◆ **Task directions**
Word for word, transcribe the lines below and drop the pictures.

◆ **Material provided**
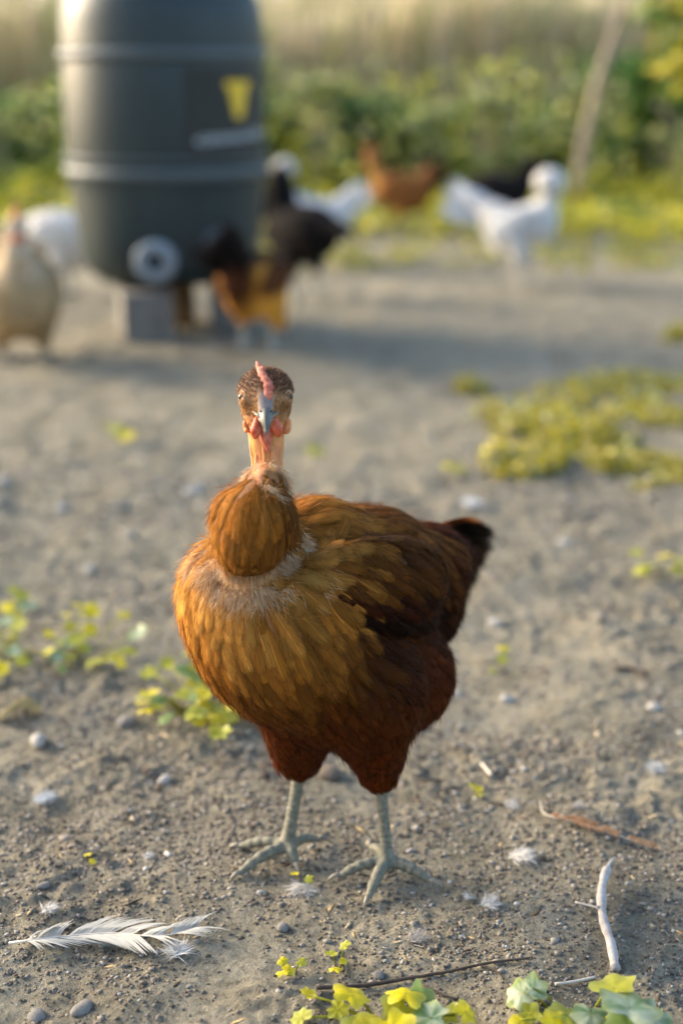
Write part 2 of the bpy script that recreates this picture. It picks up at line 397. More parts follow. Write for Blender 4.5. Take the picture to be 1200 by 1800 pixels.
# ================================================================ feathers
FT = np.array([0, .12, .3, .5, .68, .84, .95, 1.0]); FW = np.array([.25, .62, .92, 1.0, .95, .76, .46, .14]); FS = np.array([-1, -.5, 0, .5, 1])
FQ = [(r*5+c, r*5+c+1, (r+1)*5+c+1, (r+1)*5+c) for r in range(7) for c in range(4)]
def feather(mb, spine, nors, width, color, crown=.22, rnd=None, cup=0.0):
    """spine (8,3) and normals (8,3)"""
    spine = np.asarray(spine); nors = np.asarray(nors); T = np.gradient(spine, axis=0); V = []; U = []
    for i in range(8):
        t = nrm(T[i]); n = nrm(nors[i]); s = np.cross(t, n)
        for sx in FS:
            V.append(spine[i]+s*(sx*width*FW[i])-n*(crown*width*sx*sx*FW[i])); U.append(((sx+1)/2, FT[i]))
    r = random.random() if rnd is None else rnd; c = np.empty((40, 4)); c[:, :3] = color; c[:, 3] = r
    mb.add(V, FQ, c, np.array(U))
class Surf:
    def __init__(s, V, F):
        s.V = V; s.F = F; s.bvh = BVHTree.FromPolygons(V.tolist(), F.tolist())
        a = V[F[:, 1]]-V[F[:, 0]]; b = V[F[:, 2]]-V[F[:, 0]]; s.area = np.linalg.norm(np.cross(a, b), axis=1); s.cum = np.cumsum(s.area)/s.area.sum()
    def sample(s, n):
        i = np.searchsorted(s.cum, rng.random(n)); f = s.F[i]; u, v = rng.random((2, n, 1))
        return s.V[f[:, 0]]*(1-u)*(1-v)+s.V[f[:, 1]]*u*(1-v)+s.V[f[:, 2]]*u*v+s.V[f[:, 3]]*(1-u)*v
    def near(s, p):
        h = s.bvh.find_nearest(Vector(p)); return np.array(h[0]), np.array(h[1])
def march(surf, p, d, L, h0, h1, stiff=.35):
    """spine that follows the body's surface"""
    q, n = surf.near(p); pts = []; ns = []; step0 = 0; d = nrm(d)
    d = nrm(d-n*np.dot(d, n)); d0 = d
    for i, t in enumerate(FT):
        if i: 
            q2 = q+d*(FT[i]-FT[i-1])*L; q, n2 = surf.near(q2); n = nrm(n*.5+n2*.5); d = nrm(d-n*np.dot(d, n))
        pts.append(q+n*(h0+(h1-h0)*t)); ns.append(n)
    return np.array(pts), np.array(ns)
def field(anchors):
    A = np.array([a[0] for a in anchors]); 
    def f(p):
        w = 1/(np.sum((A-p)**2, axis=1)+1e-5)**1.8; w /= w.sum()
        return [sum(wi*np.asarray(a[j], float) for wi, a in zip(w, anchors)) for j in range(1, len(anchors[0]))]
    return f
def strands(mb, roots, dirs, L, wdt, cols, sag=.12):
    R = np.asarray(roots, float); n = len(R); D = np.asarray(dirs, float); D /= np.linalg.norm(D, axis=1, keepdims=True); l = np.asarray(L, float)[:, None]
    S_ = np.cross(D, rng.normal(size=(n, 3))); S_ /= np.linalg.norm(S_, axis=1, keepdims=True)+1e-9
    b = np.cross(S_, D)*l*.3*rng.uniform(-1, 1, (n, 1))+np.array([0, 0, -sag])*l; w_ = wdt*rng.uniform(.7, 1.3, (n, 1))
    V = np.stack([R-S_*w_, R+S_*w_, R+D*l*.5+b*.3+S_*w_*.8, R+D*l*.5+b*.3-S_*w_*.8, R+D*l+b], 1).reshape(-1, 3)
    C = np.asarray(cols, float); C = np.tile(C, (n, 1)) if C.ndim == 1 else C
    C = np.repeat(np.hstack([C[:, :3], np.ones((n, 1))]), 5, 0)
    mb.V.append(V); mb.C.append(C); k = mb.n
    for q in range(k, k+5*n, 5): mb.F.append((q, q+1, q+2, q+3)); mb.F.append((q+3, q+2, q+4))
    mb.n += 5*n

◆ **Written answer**
Write part 2 of the bpy script that recreates this picture. It picks up at line 397. More parts follow. Write for Blender 4.5. Take the picture to be 1200 by 1800 pixels.
# ================================================================ feathers
FT = np.array([0, .12, .3, .5, .68, .84, .95, 1.0]); FW = np.array([.25, .62, .92, 1.0, .95, .76, .46, .14]); FS = np.array([-1, -.5, 0, .5, 1])
FQ = [(r*5+c, r*5+c+1, (r+1)*5+c+1, (r+1)*5+c) for r in range(7) for c in range(4)]
def feather(mb, spine, nors, width, color, crown=.22, rnd=None, cup=0.0):
    """spine (8,3) and normals (8,3)"""
    spine = np.asarray(spine); nors = np.asarray(nors); T = np.gradient(spine, axis=0); V = []; U = []
    for i in range(8):
        t = nrm(T[i]); n = nrm(nors[i]); s = np.cross(t, n)
        for sx in FS:
            V.append(spine[i]+s*(sx*width*FW[i])-n*(crown*width*sx*sx*FW[i])); U.append(((sx+1)/2, FT[i]))
    r = random.random() if rnd is None else rnd; c = np.empty((40, 4)); c[:, :3] = color; c[:, 3] = r
    mb.add(V, FQ, c, np.array(U))
class Surf:
    def __init__(s, V, F):
        s.V = V; s.F = F; s.bvh = BVHTree.FromPolygons(V.tolist(), F.tolist())
        a = V[F[:, 1]]-V[F[:, 0]]; b = V[F[:, 2]]-V[F[:, 0]]; s.area = np.linalg.norm(np.cross(a, b), axis=1); s.cum = np.cumsum(s.area)/s.area.sum()
    def sample(s, n):
        i = np.searchsorted(s.cum, rng.random(n)); f = s.F[i]; u, v = rng.random((2, n, 1))
        return s.V[f[:, 0]]*(1-u)*(1-v)+s.V[f[:, 1]]*u*(1-v)+s.V[f[:, 2]]*u*v+s.V[f[:, 3]]*(1-u)*v
    def near(s, p):
        h = s.bvh.find_nearest(Vector(p)); return np.array(h[0]), np.array(h[1])
def march(surf, p, d, L, h0, h1, stiff=.35):
    """spine that follows the body's surface"""
    q, n = surf.near(p); pts = []; ns = []; step0 = 0; d = nrm(d)
    d = nrm(d-n*np.dot(d, n)); d0 = d
    for i, t in enumerate(FT):
        if i: 
            q2 = q+d*(FT[i]-FT[i-1])*L; q, n2 = surf.near(q2); n = nrm(n*.5+n2*.5); d = nrm(d-n*np.dot(d, n))
        pts.append(q+n*(h0+(h1-h0)*t)); ns.append(n)
    return np.array(pts), np.array(ns)
def field(anchors):
    A = np.array([a[0] for a in anchors]); 
    def f(p):
        w = 1/(np.sum((A-p)**2, axis=1)+1e-5)**1.8; w /= w.sum()
        return [sum(wi*np.asarray(a[j], float) for wi, a in zip(w, anchors)) for j in range(1, len(anchors[0]))]
    return f
def strands(mb, roots, dirs, L, wdt, cols, sag=.12):
    R = np.asarray(roots, float); n = len(R); D = np.asarray(dirs, float); D /= np.linalg.norm(D, axis=1, keepdims=True); l = np.asarray(L, float)[:, None]
    S_ = np.cross(D, rng.normal(size=(n, 3))); S_ /= np.linalg.norm(S_, axis=1, keepdims=True)+1e-9
    b = np.cross(S_, D)*l*.3*rng.uniform(-1, 1, (n, 1))+np.array([0, 0, -sag])*l; w_ = wdt*rng.uniform(.7, 1.3, (n, 1))
    V = np.stack([R-S_*w_, R+S_*w_, R+D*l*.5+b*.3+S_*w_*.8, R+D*l*.5+b*.3-S_*w_*.8, R+D*l+b], 1).reshape(-1, 3)
    C = np.asarray(cols, float); C = np.tile(C, (n, 1)) if C.ndim == 1 else C
    C = np.repeat(np.hstack([C[:, :3], np.ones((n, 1))]), 5, 0)
    mb.V.append(V); mb.C.append(C); k = mb.n
    for q in range(k, k+5*n, 5): mb.F.append((q, q+1, q+2, q+3)); mb.F.append((q+3, q+2, q+4))
    mb.n += 5*n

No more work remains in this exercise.